WASHINGTON — British and Israeli satellite antenna developer Satixfy says it is nearing the release of flat-panel products designed first for connecting internet of things devices, with variants for other markets following shortly.
Rajanik Mark, Satixfy’s chief operating officer, said the company has created its own chipsets that it can build in-house to bring down the cost of antenna modules for implementation in full user terminals.
Satixfy debuted its core electronically steered antenna in February. In an interview, Mark said Satixfy plans to release a Ku-band terminal based on that antenna this fall optimized for connecting sensors and other internet of things devices, followed by an aeronautical terminal in 2020.
Satixfy is one of around two dozen companies working on flat panel antennas capable of connecting with two or more satellites simultaneously — a feature widely viewed as critical for proposed large constellations of broadband satellites that would orbit too fast for most if not all dish antennas.
Terminals based on flat panel antennas have historically been too expensive for commercial satellite operators to use, though several companies — Isotropic Systems, ThinKom, Alcan Systems, C-Com and others — are working on models with target prices ranging from around $10,000 to under $1,000 based on application. Wafer, a company backed by OneWeb founder Greg Wyler, is also developing a low-cost terminal.
Satixfy considers itself to have an advantage, Mark said, by building not only the core antenna module, but also modems necessary to build a complete user terminal. By using its own chipsets, Satixfy will be able to offer competitively priced terminals, he said.
“We develop our own silicate, so for us the actual cost of production is not the issue,” he said. “It’s all the development costs that go into it. The price is based on what we feel the market can handle.”
For traditional dish terminals, having one company make antennas and another modems is normal, but that approach is less routine among flat panel developers, Dallas Kasaboski, a senior analyst at Northern Sky Research, said.
“While not unique, SatixFy’s process is a strong one, insofar as they can control the entire process, adapt (theoretically) more quickly to changes necessary, and their chipset approach seems to be allowing them to make highly-efficient systems,” he said by email.
Mark said Satixfy will be able to offer enterprise-grade terminals — the kind used for connecting large groups of users like computers in an office building — for $10,000, if not less. Those terminals will be available in the fourth quarter of this year, according to the company. Satixfy is not planning to address the consumer broadband market, Mark said, having concluded that competing with dish antennas there will be too difficult.

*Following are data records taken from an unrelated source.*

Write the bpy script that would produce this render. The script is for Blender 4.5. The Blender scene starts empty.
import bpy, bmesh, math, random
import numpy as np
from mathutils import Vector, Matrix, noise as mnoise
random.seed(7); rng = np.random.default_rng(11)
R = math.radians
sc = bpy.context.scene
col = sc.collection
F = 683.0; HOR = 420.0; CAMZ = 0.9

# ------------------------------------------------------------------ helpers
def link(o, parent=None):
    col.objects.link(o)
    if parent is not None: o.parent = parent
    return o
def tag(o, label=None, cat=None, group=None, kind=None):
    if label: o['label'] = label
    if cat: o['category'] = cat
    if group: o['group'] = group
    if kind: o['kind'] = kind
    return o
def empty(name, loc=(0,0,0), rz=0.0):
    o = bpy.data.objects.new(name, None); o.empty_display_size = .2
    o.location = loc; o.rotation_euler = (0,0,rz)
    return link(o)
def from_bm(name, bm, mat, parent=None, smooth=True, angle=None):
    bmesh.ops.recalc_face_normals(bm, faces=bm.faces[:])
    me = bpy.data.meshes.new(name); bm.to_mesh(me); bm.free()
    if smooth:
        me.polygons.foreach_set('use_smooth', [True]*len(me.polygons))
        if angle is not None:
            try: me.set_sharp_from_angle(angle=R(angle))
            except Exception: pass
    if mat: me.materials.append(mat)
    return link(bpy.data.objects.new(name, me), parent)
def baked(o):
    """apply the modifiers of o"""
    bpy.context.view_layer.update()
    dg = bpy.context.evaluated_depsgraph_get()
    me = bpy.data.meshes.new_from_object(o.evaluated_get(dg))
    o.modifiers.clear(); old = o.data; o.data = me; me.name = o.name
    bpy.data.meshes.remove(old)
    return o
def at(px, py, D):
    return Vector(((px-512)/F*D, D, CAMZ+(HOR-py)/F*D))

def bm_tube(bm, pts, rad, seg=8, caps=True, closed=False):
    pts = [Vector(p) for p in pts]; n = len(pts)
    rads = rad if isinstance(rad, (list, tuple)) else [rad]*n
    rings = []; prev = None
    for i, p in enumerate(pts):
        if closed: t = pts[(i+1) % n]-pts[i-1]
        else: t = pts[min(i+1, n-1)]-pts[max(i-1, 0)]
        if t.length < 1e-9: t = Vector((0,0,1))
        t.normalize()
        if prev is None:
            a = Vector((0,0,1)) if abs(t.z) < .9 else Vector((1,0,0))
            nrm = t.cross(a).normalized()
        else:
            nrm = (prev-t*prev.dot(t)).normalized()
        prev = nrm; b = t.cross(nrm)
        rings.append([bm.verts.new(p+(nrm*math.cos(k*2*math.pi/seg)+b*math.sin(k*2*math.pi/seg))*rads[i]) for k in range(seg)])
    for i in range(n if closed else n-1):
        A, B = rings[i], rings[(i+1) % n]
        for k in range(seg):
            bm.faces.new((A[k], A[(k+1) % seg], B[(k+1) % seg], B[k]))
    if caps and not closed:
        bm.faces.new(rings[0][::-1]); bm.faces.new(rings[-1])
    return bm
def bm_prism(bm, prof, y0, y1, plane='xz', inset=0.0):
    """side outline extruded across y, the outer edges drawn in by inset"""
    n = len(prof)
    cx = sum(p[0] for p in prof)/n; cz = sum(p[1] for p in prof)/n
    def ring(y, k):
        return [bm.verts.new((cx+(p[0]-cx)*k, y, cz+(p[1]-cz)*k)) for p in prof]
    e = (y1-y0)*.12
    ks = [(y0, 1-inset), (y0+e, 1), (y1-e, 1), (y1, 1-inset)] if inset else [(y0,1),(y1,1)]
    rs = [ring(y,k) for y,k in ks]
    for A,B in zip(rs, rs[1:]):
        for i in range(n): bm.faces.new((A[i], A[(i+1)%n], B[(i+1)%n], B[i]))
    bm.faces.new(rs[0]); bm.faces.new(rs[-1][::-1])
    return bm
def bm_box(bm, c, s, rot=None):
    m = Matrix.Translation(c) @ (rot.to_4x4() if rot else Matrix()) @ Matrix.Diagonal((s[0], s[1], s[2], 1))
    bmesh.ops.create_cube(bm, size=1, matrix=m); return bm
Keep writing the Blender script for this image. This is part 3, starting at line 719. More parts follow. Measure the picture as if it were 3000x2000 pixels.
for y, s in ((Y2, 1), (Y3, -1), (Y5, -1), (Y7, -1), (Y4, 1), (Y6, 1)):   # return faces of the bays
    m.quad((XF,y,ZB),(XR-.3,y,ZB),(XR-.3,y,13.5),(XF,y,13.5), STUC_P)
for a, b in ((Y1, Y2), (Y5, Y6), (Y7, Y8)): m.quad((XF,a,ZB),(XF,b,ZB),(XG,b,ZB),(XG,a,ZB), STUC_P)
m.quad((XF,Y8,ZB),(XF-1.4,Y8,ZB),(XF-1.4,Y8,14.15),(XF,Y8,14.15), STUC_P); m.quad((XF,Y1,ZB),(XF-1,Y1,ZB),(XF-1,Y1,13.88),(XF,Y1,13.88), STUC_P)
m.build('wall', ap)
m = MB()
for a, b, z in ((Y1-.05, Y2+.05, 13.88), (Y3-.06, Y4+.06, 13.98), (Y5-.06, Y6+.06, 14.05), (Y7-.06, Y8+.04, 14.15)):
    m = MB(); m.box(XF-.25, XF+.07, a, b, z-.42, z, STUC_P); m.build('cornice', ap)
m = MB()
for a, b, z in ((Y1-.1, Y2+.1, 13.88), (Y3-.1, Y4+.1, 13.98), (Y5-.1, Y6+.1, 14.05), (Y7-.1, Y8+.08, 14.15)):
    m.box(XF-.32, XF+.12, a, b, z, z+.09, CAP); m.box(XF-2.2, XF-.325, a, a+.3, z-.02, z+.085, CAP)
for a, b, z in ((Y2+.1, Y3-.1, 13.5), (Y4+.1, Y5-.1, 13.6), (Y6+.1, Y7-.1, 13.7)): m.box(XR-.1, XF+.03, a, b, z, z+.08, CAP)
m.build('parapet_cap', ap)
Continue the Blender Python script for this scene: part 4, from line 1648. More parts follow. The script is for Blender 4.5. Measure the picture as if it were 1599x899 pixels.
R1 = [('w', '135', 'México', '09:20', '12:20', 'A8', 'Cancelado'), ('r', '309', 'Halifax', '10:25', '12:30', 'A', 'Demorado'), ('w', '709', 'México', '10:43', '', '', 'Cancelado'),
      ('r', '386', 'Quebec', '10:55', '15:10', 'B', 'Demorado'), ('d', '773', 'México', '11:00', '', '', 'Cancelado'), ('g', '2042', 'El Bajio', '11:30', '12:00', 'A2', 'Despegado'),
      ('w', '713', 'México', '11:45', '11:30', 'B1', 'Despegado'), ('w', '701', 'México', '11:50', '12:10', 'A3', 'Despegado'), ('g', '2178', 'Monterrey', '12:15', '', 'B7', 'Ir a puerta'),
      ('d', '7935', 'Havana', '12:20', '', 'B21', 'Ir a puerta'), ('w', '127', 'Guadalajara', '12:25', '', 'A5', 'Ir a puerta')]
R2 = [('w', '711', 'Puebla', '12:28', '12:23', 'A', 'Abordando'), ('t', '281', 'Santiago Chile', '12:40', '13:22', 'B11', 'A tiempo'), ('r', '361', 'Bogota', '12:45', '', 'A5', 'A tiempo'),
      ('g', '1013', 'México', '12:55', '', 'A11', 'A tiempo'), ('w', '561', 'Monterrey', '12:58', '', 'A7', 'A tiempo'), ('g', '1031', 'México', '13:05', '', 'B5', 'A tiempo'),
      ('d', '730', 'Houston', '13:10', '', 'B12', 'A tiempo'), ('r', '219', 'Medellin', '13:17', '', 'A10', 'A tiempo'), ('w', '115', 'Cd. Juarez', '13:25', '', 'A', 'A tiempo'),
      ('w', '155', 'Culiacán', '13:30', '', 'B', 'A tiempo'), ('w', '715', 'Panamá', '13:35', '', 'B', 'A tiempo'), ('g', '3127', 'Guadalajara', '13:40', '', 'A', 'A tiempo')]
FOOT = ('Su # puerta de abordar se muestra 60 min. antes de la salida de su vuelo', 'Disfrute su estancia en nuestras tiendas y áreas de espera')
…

Satixfy formed a joint venture last year with ST Electronics called JetTalk to develop and market antenna products to the aviation market. Mark said all of Satixfy’s aviation products will be marketed through the joint venture.
Satixfy terminals will use electronic steering instead of mechanical systems to track satellites. Mark said a Satixfy terminal can connect to as many as 32 satellites at once.
“You don’t have a case of make-before-break,” he said, describing a situation unique to non-geosynchronous satellites where an antenna needs to switch links from one spacecraft to another as they rise and set over the horizon. “You would have the signal on all the time. And you could have situations where you may not have [low Earth orbit] coverage … we could in that situation talk to a LEO as well as a GEO simultaneously if they are operating in the same frequency band.”
Mark said Satixfy also plans to develop terminals that support Ka-band satellites, but declined to give a timeline for those products.